Tabu; Silent adventure drama, USA, 1931; D: F. W. Murnau, Robert Flaherty, S: Matahi, Anne Chevalier, Hitu, Kong Ah, Bill Bambridge, Jean

Island Bora-Bora, Polynesia. The natives lives isolated from civilisation and live from fishing. The young Matahi saves the girl Reri from a fight with another woman and the two of them fall in love. One day a French ship shows up on the sea carrying a message from a different island: a virgin girl who was supposed to be sacrificed to the Gods died, thus Reri has to take her place. Since it's now taboo to touch her as a chosen virgin, Matahi and Reri run away. On some island he finds a job as a diver for a evil Chinese. Reri returns with Hitu back to Bora-Bora while Matahi drowns.

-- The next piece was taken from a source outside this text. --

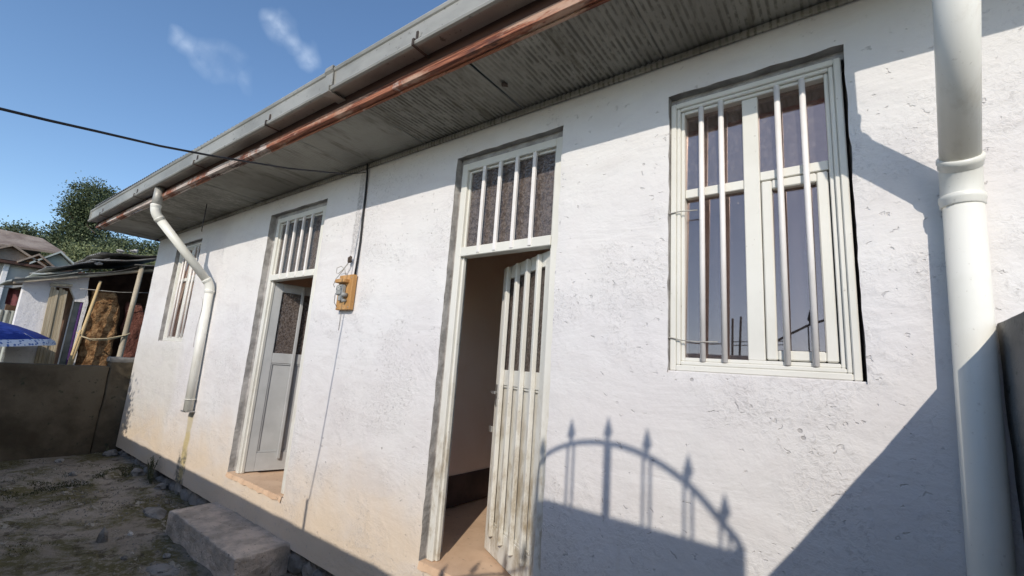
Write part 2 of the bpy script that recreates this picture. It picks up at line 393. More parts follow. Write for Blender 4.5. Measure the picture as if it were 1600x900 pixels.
# ------------------------------------------------------------------ helpers: meshes
class MB:
    def __init__(self): self.v = []; self.f = []; self.mi = []; self.sm = []
    def add(self, vs, fs, mi=0, smooth=False, T=None):
        o = len(self.v)
        self.v += [T @ Vector(p) if T else Vector(p) for p in vs]
        self.f += [tuple(o + i for i in f) for f in fs]
        self.mi += [mi] * len(fs); self.sm += [smooth] * len(fs)
        return self
    def box(self, a, b, T=None, mi=0):
        x0, y0, z0 = a; x1, y1, z1 = b
        vs = [(x0, y0, z0), (x1, y0, z0), (x1, y1, z0), (x0, y1, z0), (x0, y0, z1), (x1, y0, z1), (x1, y1, z1), (x0, y1, z1)]
        return self.add(vs, [(0, 3, 2, 1), (4, 5, 6, 7), (0, 1, 5, 4), (1, 2, 6, 5), (2, 3, 7, 6), (3, 0, 4, 7)], mi, T=T)
    def prism_x(self, pts, x0, x1, T=None):
        n = len(pts)
        vs = [(x0, y, z) for y, z in pts] + [(x1, y, z) for y, z in pts]
        fs = [tuple(range(n - 1, -1, -1)), tuple(range(n, 2 * n))] + [(i, (i + 1) % n, n + (i + 1) % n, n + i) for i in range(n)]
        return self.add(vs, fs, T=T)
    def tube(self, path, r, seg=10, cap=True, smooth=True):
        path = [Vector(p) for p in path]; n = len(path)
        rs = r if isinstance(r, (list, tuple)) else [r] * n
        up = None; vs = []; fs = []
        for i, p in enumerate(path):
            d = (path[min(i + 1, n - 1)] - path[max(i - 1, 0)]).normalized()
            if up is None:
                up = Vector((0, 0, 1)) if abs(d.z) < .9 else Vector((1, 0, 0))
            a = d.cross(up).normalized(); b = a.cross(d).normalized(); up = b
            for k in range(seg):
                t = 2 * math.pi * k / seg
                vs.append(p + (a * math.cos(t) + b * math.sin(t)) * rs[i])
        for i in range(n - 1):
            for k in range(seg):
                k2 = (k + 1) % seg
                fs.append((i * seg + k, i * seg + k2, (i + 1) * seg + k2, (i + 1) * seg + k))
        self.add(vs, fs, 0, smooth)
        if cap:
            o = len(self.v) - len(vs)
            self.f += [tuple(o + k for k in range(seg - 1, -1, -1)), tuple(o + (n - 1) * seg + k for k in range(seg))]
            self.mi += [0, 0]; self.sm += [False, False]
        return self
    def build(self, name, mat, parent=None, bevel=0, bseg=1, fix=False):
        lo = Vector((min(p.x for p in self.v), min(p.y for p in self.v), min(p.z for p in self.v)))
        hi = Vector((max(p.x for p in self.v), max(p.y for p in self.v), max(p.z for p in self.v)))
        c = (lo + hi) / 2
        if parent is None: c.z = lo.z
        me = bpy.data.meshes.new(name)
        me.from_pydata([p - c for p in self.v], [], self.f)
        for m in (mat if isinstance(mat, (list, tuple)) else [mat]): me.materials.append(MAT[m])
        me.polygons.foreach_set('material_index', self.mi)
        me.polygons.foreach_set('use_smooth', self.sm)
        if bevel or fix:
            bm = bmesh.new(); bm.from_mesh(me)
            bmesh.ops.recalc_face_normals(bm, faces=bm.faces)
            if bevel:
                bmesh.ops.bevel(bm, geom=[e for e in bm.edges if e.is_manifold and e.calc_face_angle(0) > .5], offset=bevel, segments=bseg, affect='EDGES', profile=.6)
            bm.to_mesh(me); bm.free()
        me.update()
        o = bpy.data.objects.new(name, me); col.objects.link(o)
        place(o, c, parent)
        return o
WL = {}
def place(o, c, parent):
    c = Vector(c)
    WL[o] = c
    o.location = c
    if parent:
        o.parent = parent
        o.matrix_parent_inverse = Matrix.Translation(-WL[parent])
    return o
def tag(o, label=None, cat=None, group=None, kind=None):
    if label: o['label'] = label
    if cat: o['category'] = cat
    if group: o['group'] = group
    if kind: o['kind'] = kind
    return o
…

The last film from famous German director F. W. Murnau disappointed his fans: silent adventure drama "Tabu" shows the old culture in Polynesia is surprisingly overstretched, routine, stiff and inert way. The basic story is daringly provocative because in showing the isolated culture of Bora-Bora where it is forbidden to touch a virgin girl in order to sacrifice her to the Gods, but she is in love with Matahi who wants to save her, it actually speaks about the difficult issues of misguided traditions that were presented as normal, contemplating about people who are not free because of them and showing how different societies all have different rituals. Both the girl Reri and her lover Matahi were not played by actors but by real natives, but instead of a refined portrait of a troublesome relationship Murnau chose a simple story where the couple runs away to a different island, falling into the trap of becoming just a "dated black and white film". The relationship of the couple is quite boring because they don't even kiss or have chemistry, while the demanding tone is ephemera. Only some scenes are interesting, like when the letters from the titles of a foreign language transform into English words in order for the viewers to understand them, but as a whole it's a tiresome film that caught Murnau on wrong foot.